Una de las misteriosas constantes de la historia de la espiritualidad cristiana es la inseparable conexión entre devoción eucarística y solicitud por lo pobres, entre amor apasionado por Jesús eucaristía y amor apasionado y contemplativo por Jesús presente en el sediento, el hambriento, en desnudo, el encarcelado, el enfermo, el abandonado….

Y si esta conexión hunde sus raíces en la teología cristiana, para la que eucaristía y amor fraterno son inseparables, como lo es la Última Cena del Lavatorio de los Pies, en el Beato Manuel González esta conexión adquiere una novedad carismática apasionante: eucaristía y humanidad se unen en una palabra: abandono.

El abandono de Cristo en los sagrarios abandonados, los de las iglesias cerradas o vacías, y el abandono de Cristo en los hombres abandonados. Y no un abandono atemporal, sino el abandono de un tiempo de la historia de la Iglesia y de la humanidad, el de entre otras cosas dos guerras mundiales y una guerra civil en España, que fueron abandono de Dios y abandono de los hombres.

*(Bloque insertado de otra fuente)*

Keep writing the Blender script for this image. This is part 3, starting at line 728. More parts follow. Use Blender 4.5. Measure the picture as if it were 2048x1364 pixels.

Un tiempo en el que el beato Manuel González hizo suyo el grito del abandono de Jesús en la cruz, para abrazar a Dios en los sagrarios abandonados de los hombres, y para abrazar a los hombres en un Dios que en Cristo, escondido en el sagrario de sus corazones, de sus anhelos, de sus suplicas, y de su silencio y soledad, se hace uno con sus abandonos.